Burying Hamer
What the hammer? what the chain? / In what furnace was thy brain?
What the anvil? what dread grasp / Dare its deadly terrors clasp!
And ... welcome to the psych-noise funhouse! Yes, dear friends, Romans ... lovers of Blake, here's a brief gig review of Hamer at Muthers Studio in Birmingham at the weekend.
Not a mess: Hamer's LP
As regular readers will know, Hamer are a band who've previously been known to prompt a grudging Niluccio on noise "Yeah, they're OK" response (high praise indeed). Hamer's thing is warp-speed psych-rock: thunderous drumming, fast bass playing, a singer-guitarist who shouts and gibbers into a wall of delay and sonic murk. At their best they sound (as I said a couple of years ago) a bit like the Damned doing Hawkind. If you ask me, this kind of music needn't necessarily be especially good. If it gets too sloppy or degenerates into some kind of undifferentiated thrash - then, yeah, it could be kinda boring. That's not how this gig was though. To start with, we had a bit of teasing - a slow-jam intro/prelude (quite pleasant, as it happens) before a halt, a short announcement and ... we were off. I can't really describe their music (check out their Bandcamp), but it's a hailstorm of pulsing, riff-heavy motorik noise (that's about the best I can do). It's not a mess though. You can sort of hear the structure within the cavernous sound, and here and there the skeleton jumps out at you - the drum riff in one of their songs (No One) is surely from The Damned's Neat Neat Neat (or am I imagining this?).
What the mutherfuck is going on? Hamer in Birmingham, 8/11/19
When I first saw Hamer a couple of years ago my expert musical take then was: "A high-intensity punkoid blast from a three-piece fronted by someone looking like a slightly-off-his-head rock dude who'd accidentally found himself in a punk band.

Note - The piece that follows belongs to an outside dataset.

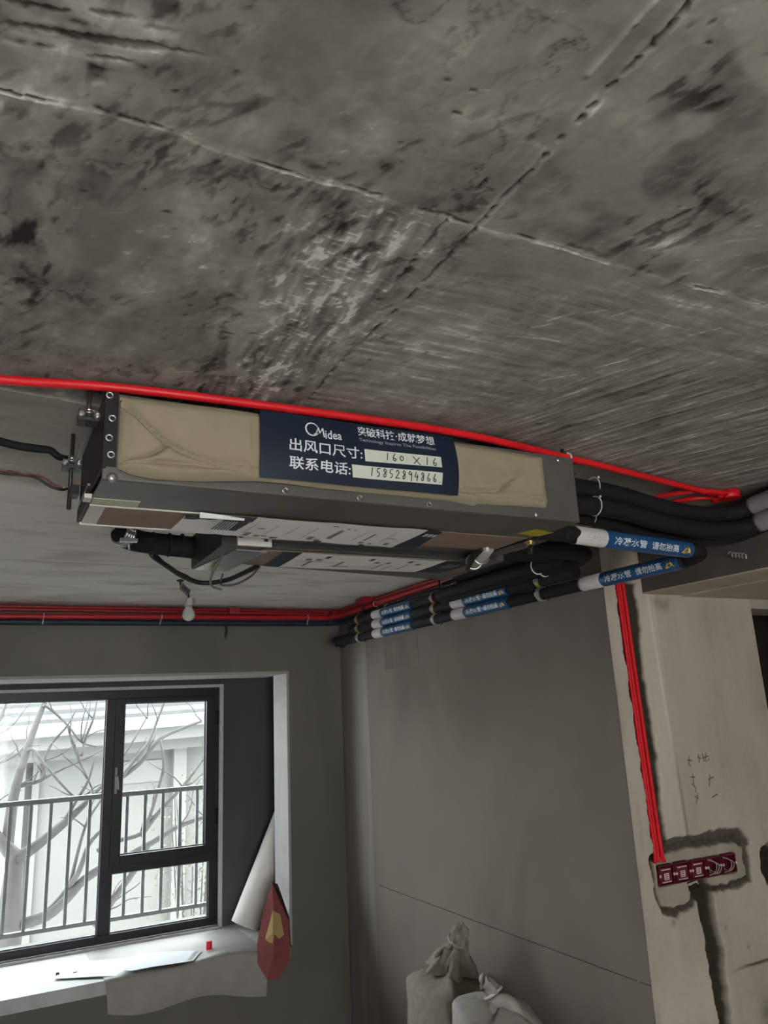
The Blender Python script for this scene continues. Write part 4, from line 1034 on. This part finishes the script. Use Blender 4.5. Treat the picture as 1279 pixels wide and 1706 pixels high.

Kinda great". Which ... I still stand by. (Yeah, I think I hit the nail on the head with Hamer there. Ahem). Meanwhile, as Hamer recede into the distance, blasting out yet more frantic riffs as they sail over the horizon, it's my duty to inform all Niluccio on noise readers that, unfortunately, it's very much the way of things that bands like Hamer will only be good for as long as people don't start writing stuff about er, how good they are. Yep, it's the over-appreciation paradox. As soon as any half-decent band start getting admiring press they're basically ... finished. It's could easily happen to Hamer. In fact, it probably will. And if they ever read this blog ... that will certainly be the end. Curtains. Finito. So, friends, Romans, countrymen / I come to bury Hamer, not to praise them. You all need to Turn Me Off.